Bennan Head can be reached by following the coastal path route west from the campsite. First part of this lovely walk is quite easy as you follow the roadway up to what used to be the Kildonan Post Office and shop. From here you can walk along the beach and a rather muddy pathway until you get to a section just before the Head where you have to scramble over boulders. As the boulders were getting quite large and possible dangerous it was here we decided to conclude our outward walk and stop for our sandwiches and coffee.  

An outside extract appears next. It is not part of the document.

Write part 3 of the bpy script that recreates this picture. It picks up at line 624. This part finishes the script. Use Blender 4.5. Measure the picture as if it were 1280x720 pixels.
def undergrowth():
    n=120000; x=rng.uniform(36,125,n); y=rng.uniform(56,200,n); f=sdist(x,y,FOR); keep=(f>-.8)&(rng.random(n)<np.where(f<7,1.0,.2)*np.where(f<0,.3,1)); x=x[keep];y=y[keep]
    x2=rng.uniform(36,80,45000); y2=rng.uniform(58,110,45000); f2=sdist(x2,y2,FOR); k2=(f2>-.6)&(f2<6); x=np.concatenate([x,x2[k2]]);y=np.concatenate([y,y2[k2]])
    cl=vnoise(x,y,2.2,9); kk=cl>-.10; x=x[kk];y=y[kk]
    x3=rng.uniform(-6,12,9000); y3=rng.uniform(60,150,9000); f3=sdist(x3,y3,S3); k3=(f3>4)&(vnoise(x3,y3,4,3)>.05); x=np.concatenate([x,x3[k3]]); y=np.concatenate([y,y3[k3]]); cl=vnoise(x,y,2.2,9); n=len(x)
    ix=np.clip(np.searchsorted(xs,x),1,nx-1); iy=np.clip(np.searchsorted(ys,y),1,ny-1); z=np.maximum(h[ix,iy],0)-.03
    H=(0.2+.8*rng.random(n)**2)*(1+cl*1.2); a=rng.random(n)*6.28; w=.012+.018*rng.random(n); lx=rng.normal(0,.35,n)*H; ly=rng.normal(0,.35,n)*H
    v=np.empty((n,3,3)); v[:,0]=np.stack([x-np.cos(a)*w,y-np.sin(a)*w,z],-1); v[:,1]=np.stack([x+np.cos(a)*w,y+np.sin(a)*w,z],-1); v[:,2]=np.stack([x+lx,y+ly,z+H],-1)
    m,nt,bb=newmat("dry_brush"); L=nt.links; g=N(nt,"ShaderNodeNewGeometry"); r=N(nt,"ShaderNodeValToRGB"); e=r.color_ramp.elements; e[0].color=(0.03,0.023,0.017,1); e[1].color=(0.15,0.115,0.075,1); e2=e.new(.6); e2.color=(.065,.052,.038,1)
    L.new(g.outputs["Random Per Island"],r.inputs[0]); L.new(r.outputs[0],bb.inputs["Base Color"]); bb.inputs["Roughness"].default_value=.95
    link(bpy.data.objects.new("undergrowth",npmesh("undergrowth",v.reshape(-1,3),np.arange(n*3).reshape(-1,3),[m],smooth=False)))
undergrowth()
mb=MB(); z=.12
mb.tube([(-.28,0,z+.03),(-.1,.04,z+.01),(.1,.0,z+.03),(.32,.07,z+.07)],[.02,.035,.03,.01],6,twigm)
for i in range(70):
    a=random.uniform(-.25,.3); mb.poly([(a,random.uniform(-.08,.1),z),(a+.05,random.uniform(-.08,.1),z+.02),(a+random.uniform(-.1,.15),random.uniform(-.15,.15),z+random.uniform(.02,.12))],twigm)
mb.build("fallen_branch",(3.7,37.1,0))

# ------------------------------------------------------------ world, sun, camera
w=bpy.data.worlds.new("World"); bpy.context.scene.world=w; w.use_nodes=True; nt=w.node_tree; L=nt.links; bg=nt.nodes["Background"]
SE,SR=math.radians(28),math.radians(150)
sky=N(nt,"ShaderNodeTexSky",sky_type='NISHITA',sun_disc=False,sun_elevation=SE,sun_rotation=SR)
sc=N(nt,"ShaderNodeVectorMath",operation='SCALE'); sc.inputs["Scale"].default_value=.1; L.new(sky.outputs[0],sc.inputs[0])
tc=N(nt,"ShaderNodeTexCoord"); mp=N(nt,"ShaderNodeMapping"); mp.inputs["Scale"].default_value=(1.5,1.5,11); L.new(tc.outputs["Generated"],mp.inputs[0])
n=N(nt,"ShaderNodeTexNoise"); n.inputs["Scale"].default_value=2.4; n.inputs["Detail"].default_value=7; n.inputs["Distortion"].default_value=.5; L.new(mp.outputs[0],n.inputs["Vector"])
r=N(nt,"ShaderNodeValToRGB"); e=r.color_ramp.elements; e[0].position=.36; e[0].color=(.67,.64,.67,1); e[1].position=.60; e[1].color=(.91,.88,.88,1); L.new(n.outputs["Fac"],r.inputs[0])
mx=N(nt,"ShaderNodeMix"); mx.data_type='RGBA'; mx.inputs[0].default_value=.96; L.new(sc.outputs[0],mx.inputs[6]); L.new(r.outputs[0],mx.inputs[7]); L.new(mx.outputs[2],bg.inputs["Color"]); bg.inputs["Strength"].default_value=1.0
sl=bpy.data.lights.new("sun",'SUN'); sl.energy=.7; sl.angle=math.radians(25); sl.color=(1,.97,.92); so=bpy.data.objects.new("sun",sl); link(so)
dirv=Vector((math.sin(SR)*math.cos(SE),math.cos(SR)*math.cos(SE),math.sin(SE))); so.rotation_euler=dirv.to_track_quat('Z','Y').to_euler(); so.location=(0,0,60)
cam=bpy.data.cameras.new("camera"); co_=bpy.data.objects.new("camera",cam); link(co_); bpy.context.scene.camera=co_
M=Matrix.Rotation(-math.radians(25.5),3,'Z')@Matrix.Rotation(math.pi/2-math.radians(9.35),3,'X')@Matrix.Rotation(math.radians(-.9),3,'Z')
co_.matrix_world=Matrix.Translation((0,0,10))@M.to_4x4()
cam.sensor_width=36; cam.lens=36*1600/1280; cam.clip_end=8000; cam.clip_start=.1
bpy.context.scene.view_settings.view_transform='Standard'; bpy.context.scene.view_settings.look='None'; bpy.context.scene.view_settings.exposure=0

The 314m Ailsa Craig in the background.

During this most enjoyable walk we observed common seals basking in the warm sunshine on the rocks that run out into the sea and also another fine waterfall tumbling over cliffs.

Memorial Bell.

War Memorial.

There were some interesting things to see on the way back including a memorial bell set in a wall and one of Scotland’s more unusual war memorials, a plaque fixed to a prominent rock standing high above the beach.



There is a very unusual house over looking the shore. Drimla  Lodge is a magnificent red brick colonial style villa that was built in around 1896 for the Clark family who owned the Saxone shoe company which had factories in Brazil, a country that influenced the architectural design of this imposing house with ten sets of French windows on the ground floor with three more on the first floor.


It was that evening we made up our mind to cut the holiday short and contacted Cal-Mac the following morning, who were very understandable and booked us on a ferry the same day. A sunny and quite warm trip across the Firth of Clyde to Ardrossan finished what I suspect will be our last Motorhome trip for sometime.